Tschingis Aitmatov – Marcos y Marcos – traduzione Guido Menestrina
“E non riuscivo assolutamente a immaginarmi che quest’uomo placido e barbuto fosse stato un tempo un komsomolec, e addirittura, cosa ancora più strana, che avesse insegnato ai bambini, essendo lui stesso semianalfabeta.
No, questo non mi entrava in testa!
A dir a verità, io pensavo che si trattasse di una delle numerose favole che circolavano nel nostro villaggio. Ma mi sbagliavo.”
Altynaj, è diventata una studiosa affermata, vive in città da molti anni ormai, quando accetta l’invito di tornare al villaggio in occasione dell’inaugurazione della nuova scuola. Ma sopraffatta dai ricordi di un tempo lontano, non riuscirà a fermarsi fino alla fine della cerimonia e scapperà via.
Restituirà quei ricordi in una lunga lettera che è, in fondo, una confessione: il racconto della sua vita, partendo da quel giorno (siamo negli anni Venti) che, orfana, ragazzina di quindici anni, incontrò Djujsen, quel maestro, quel “primo maestro” del titolo,
“Ancora oggi non riesco a capire che cosa quel giorno mi spinse a fare un’azione del genere. Forse ero offesa con le mie amiche perché non mi avevano dato retta, e perciò decisi di farmi valere; forse perché fin dalla più tenere età la mia volontà, i miei desideri erano stati seppelliti dalle sgridate e dagli scapaccioni di gente zotica; fatto sta che d’improvviso mi prese la voglia di ringraziare in qualche modo una persona, in pratica sconosciuta, per il suo sorriso che mi aveva riscaldato il cuore, per la piccola fiducia che aveva riposta in me, per le sue poche buone parole.”
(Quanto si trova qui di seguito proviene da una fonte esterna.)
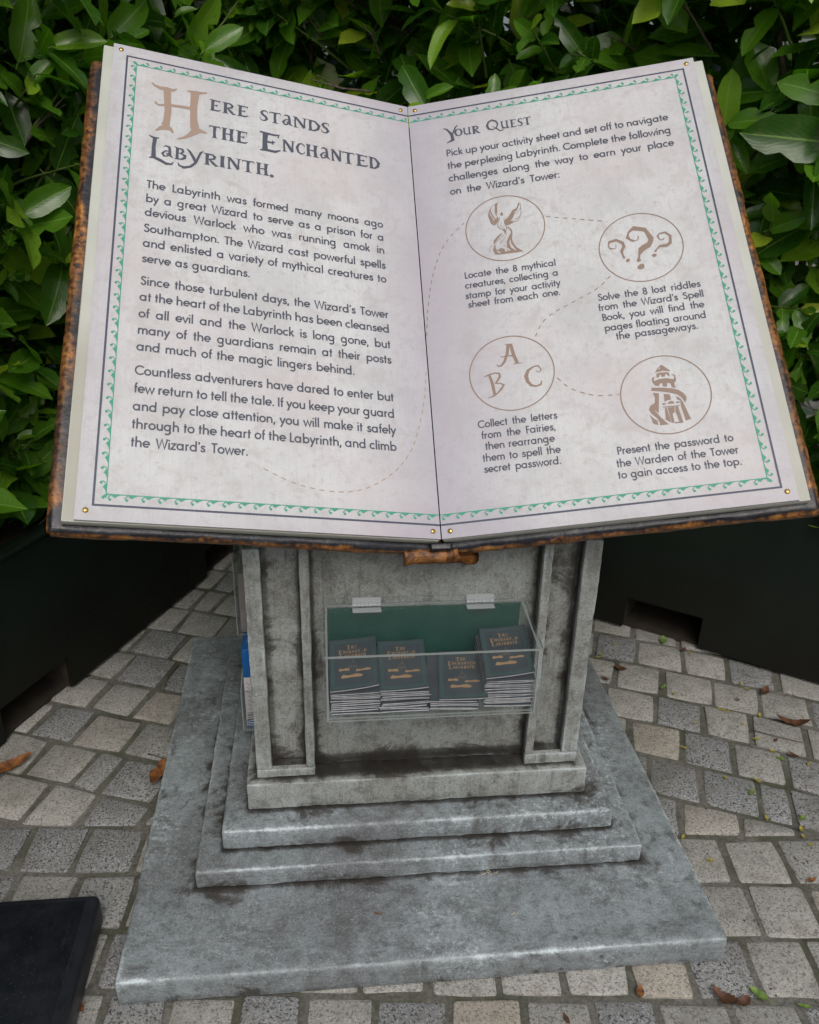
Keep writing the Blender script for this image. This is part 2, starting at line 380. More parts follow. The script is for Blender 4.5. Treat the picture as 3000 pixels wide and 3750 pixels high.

Quell’uomo mite e sorridente che è stato capace di costruire una scuola, di andare ogni giorno a recuperare gli alunni nelle loro case, di insistere con i genitori, impuntandosi. Capace di instillare in quei bambini la capacità di voler conoscere, di sapere che esiste un mondo oltre al villaggio
“Sì, fu un’impresa, perché in quei giorni a scuola, se così si poteva chiamare quella capanna d’argilla dalle fessure luccicanti, attraverso le quali si vedevano sempre le cime innevate dei monti, si aprì d’un tratto per noi, bambini kirghisi che non erano mai stati fuori dai confini del villaggio, un mondo mai sentito e mai visto.”
Quel primo maestro che, probabilmente, era poco più che analfabeta, ma che aveva dalla sua la testardaggine di non voler mollare, di lottare perché quei ragazzini avessero qualcosa in cui credere, qualcosa in cui poter sperare, un futuro
“Impadronitici in qualche modo delle basi, quando ancora non sapevamo scrivere ‘mamma’ e ‘papà’, già tracciavamo sulla carta ‘Lenin’. Il nostro vocabolario politico conteneva parole come ‘baj’, ‘bracciante’, ‘Consigli’. E Djujsen ci promise che entro un anno ci avrebbe insegnato a scrivere la parola ‘rivoluzione’”
Aitmatov, con una scritta essenziale, giusta, senza una parola in più o una in meno, in poco più di cento pagine, ci consegna un romanzo dal tocco poetico, nonostante il dolore e la durezza di alcuni passaggi. E, attraverso la sua voce narrante, Altynaj, e alla sua lettera, ci racconta un uomo buono, gentile, un uomo che avrebbe dovuto ricevere gli onori del paese, un uomo che non ha mai chiesto nulla se non di poter seminare il desiderio di imparare nei suoi giovani discepoli
“Perciò mi pongo la seguente domanda: quand’è che abbiamo perduto la capacità di onorare la persona semplice, come la onorava Lenin?”
Il primo maestro è questo, in fondo, un omaggio a una persona semplice. La gratitudine di una donna che vuole saldare un debito di riconoscenza verso un uomo che le ha fatto cambiare una vita che era già scritta e che l’avrebbe portata verso un destino crudele, di soprusi, di violenza, di silenzio.
Ed è, in fondo, un omaggio alla scuola, all’istruzione, alla libertà, all’importanza della conoscenza e al dover uscire dal villaggio, andare oltre ai limiti che ci vengono imposti: oltre quell’orizzonte che il nostro sguardo riesce a raggiungere
“Nascosti tra i rami, ascoltavamo i suoni dei venti, non terreni, e le foglie che, in risposta, sussurravano di regioni seducenti e misteriose, che si nascondevano oltre le azzurre lontananze.
Io ascoltavo il rumore dei pioppi, e mi palpitava il cuore dalla paura e dalla gioia, e sotto quell’irrefrenabile stormire mi sforzavo di immaginare quelle lontane terre.”